The Tea Party movement, far from hating government, simply wants to see federal power exercised exclusively within its original Constitutional limits. The driving force behind this resurgent conservatism is positive, not negative. Tea Partiers are not united by a conviction that government as such is evil, but by a conviction that accountability and subsidiarity are good, and that — as Rep. Thaddeus McCotter of Michigan put it recently — “You cannot lift an economy when it is crushed beneath the weight of Big Government.”

Dionne will not accept any part of the Tea Party critique, because it contradicts the “banana republic” narrative that he and other left-leaning pundits are starting to prefer. For them, the peasants are revolting, in every sense of that word. Dionne seems to think that the odds of finding a reasonable Tea Party member are on par with the odds of landing a job as an orchestra conductor in Riyadh, Saudi Arabia.

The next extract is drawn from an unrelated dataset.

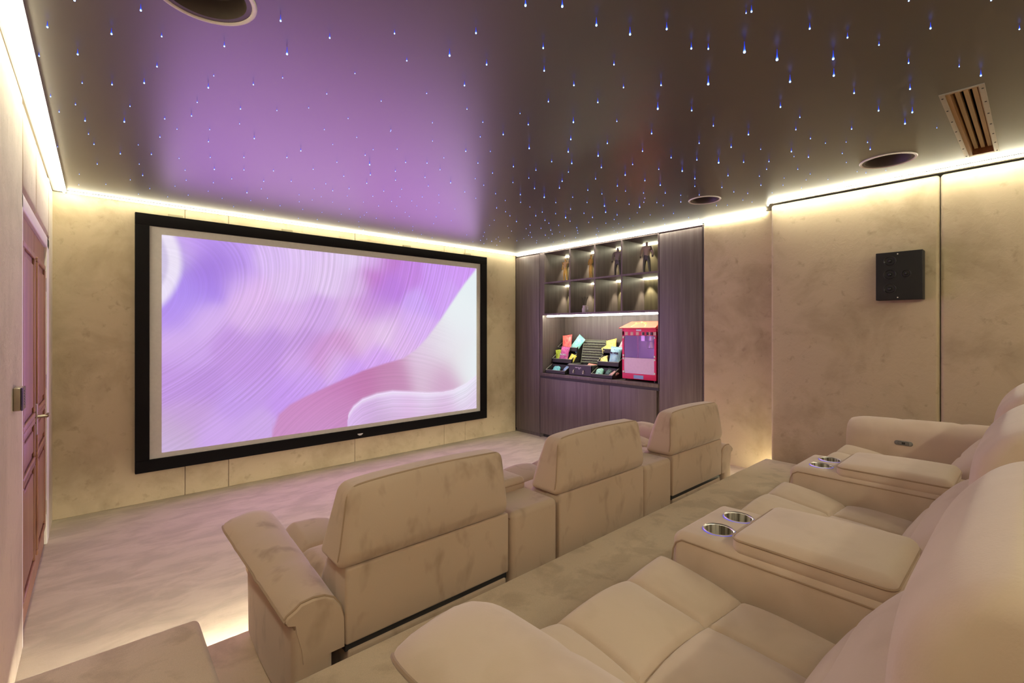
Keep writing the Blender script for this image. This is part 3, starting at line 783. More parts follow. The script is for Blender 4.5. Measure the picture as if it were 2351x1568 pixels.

You have to think that your political opponents are evil to write things like “in no serious country do threats to shut down the government become a routine way of doing business,” while conveniently ignoring the fact that there would have been no budget fight this year if the previous Congress had actually done its job. And as long as we’re looking at Dionne’s implied definition of “serious government,” do you think he’d mind if we ask whether serious governments fund abortions, pretend that abortions are routine “health care” procedures, dabble in eugenics, and hold even national parks hostage to funding for Planned Parenthood?

Dionne changed horses late in his column by admitting that the whole “hating government” thing was a sham, because “the vast majority of Americans” oppose government shutdowns. The problem he railed against then became “recklessness in pursuit of political victory,” Predictably, the “recklessness” to which he alluded had nothing to do with the presidential penchant for redistribution as “stimulus,” or the strange hold that “family planning services” have on Democrat imaginations.

Despite all the clown car-packing that Dionne did in thirteen paragraphs and his tedious libel of Tea Partiers as disrespectful fanatics, I do have to give him credit for one sensible comment. “Threatening the functioning of the public sphere is not an acceptable tactic in a democracy,” he wrote, and he’s right, although he’d have done better to say that to the Wisconsin legislators who skipped the state rather than vote, or the SEIU functionaries who routinely slander the people who disagree with them. Where Dionne and his fellow travelers are almost invincibly wrong is in assuming that the federal government is solely responsible for maintaining “the public sphere” in these United States. Are there no civics lessons in circus school?